Enter into God's gates, all who are seek a world restored!
Gather and give praise to the One who has redeemed the world!


Confession
You have done marvelous things God. You restored your people, Israel, after through their foolish and unfaithful ways they were sent into exile in Babylon. You sustained your people in that strange land where they could not find joy, and brought them back to the land you made for them. You restored them as a people, and set them on the path to restoration as your holy people.
In the fullness of time, you sent your son Jesus to restore your creation. To add the gentiles, through adoption, to your people Israel. You made strangers into children of God. You made outsiders into insiders.

You have called us to be your church. To witness to the world what you have done so others may learn of your power, and live lives of hope, purpose and faithfulness. While we gather with joy, we also share our sorrows. Lives broken by oppression and violence. Confusion in knowing how to deal with our past failures. Touble in knowing what we are to do as your people.
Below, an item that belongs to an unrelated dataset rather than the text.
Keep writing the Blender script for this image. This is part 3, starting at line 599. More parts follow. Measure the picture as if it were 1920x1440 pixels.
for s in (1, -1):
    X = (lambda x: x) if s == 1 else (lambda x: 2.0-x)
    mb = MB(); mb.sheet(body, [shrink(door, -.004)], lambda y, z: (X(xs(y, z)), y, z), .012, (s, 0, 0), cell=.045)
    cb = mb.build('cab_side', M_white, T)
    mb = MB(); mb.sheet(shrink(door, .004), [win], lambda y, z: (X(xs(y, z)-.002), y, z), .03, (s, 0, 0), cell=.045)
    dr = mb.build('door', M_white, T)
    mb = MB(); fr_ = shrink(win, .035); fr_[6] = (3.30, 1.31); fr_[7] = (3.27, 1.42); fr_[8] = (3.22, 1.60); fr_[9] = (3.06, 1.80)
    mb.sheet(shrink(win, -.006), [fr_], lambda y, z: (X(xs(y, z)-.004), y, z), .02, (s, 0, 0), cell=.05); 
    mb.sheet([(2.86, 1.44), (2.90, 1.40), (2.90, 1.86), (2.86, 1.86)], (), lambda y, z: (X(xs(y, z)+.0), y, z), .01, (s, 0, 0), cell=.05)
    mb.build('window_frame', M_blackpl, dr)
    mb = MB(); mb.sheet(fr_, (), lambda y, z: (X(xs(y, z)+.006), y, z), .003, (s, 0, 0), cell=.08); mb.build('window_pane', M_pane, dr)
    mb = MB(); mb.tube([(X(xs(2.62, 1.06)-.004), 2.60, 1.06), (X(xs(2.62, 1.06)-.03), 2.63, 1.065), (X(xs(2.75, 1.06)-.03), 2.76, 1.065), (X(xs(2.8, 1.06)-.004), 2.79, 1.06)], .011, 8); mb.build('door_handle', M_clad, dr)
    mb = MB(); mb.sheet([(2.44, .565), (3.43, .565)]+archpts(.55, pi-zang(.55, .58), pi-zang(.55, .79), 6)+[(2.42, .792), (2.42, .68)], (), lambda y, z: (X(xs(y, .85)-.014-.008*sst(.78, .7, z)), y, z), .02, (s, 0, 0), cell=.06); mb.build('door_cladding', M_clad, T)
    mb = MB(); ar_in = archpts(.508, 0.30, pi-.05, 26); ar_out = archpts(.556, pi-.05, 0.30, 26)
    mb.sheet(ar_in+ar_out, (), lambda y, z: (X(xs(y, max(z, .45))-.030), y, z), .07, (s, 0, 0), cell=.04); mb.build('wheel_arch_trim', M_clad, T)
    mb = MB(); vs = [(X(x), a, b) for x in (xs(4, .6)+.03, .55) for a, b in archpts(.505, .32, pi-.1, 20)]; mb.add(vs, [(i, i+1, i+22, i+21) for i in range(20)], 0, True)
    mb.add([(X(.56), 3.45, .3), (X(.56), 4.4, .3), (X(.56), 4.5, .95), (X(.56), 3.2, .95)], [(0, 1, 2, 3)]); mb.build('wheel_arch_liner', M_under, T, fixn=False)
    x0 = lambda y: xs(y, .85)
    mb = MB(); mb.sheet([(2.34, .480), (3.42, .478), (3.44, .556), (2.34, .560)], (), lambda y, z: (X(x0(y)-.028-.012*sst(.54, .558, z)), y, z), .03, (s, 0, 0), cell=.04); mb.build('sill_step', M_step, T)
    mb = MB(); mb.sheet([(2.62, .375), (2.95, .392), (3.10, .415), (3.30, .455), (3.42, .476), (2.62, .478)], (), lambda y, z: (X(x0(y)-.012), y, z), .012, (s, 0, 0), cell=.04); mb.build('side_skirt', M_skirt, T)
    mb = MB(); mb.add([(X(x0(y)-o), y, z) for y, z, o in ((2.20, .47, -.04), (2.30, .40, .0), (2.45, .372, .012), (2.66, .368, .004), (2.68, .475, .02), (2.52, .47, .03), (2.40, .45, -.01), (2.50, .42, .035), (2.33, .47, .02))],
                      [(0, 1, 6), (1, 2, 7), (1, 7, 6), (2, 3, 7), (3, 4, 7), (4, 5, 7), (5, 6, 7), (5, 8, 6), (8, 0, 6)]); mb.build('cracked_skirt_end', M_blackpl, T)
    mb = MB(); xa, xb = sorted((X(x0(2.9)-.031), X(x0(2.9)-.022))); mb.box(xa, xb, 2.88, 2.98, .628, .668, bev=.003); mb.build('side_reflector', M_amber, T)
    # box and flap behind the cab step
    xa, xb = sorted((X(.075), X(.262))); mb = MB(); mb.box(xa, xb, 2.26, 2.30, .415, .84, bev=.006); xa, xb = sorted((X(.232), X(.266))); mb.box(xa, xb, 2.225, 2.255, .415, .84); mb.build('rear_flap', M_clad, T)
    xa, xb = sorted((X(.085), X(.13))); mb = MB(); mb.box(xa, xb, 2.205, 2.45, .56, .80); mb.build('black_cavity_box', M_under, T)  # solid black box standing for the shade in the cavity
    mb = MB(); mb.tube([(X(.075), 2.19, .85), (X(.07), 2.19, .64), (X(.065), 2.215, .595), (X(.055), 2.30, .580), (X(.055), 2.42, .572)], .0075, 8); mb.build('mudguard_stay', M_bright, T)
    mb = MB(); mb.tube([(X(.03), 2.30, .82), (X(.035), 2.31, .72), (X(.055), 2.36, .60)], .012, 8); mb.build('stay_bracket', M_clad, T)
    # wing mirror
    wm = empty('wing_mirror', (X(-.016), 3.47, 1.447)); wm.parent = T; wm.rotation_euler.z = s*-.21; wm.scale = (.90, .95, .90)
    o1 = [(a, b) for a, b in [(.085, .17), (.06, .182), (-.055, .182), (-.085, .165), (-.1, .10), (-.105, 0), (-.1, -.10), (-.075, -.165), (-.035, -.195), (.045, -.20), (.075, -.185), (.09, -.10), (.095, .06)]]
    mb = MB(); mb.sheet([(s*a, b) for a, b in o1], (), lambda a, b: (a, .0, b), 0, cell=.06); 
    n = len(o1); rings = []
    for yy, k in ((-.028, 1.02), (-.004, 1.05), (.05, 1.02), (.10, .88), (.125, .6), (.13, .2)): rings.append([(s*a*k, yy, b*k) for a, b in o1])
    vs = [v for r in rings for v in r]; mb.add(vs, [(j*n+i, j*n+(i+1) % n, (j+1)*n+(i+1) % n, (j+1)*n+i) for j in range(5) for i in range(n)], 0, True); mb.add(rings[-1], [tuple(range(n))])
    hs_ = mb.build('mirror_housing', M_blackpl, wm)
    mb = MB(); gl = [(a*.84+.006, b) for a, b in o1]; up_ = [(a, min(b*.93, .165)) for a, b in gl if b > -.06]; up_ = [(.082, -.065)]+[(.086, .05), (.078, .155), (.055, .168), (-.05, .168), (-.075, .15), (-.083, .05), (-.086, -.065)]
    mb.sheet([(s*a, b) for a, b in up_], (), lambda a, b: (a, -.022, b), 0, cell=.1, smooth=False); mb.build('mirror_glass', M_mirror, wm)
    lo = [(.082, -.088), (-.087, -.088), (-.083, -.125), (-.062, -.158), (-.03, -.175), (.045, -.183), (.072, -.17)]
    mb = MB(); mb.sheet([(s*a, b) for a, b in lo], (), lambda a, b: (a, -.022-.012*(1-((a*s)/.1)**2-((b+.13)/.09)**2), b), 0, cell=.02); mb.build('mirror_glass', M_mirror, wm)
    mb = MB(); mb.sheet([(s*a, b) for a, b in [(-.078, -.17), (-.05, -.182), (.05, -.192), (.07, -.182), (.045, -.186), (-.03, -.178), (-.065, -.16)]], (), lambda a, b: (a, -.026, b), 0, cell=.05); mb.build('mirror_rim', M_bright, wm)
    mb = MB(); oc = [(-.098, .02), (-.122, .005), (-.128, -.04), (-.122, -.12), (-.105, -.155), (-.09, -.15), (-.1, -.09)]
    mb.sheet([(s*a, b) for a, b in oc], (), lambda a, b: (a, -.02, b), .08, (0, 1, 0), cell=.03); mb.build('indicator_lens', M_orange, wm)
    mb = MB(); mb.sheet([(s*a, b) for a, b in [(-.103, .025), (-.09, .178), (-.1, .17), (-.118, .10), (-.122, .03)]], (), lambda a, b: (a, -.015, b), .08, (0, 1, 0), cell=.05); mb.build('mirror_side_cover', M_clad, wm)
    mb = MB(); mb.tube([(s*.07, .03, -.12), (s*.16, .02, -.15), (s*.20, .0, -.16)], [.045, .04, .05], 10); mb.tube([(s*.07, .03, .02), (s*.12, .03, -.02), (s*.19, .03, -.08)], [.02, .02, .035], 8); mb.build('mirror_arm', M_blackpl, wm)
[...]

Speak your word to us that our sorrow may turn to joy. That our wounds be bound us, such that we might begin again. Bring us into your new land, and let our old lives become a distant memory. We turn to you as the Source of New Life. The One who can make all things new.



Offering
Remember again, children of God, that through the power of Christ you have been made a new creation. While the residue of the old life may linker and cause us to fall into old ways, we are a new creation. The power of the Holy Spirit, if we are willing, is working within us such that we can experience in this life the joy that God has for us in the next. Be confident in the grace of God and the sustaining power of Christ's spirit.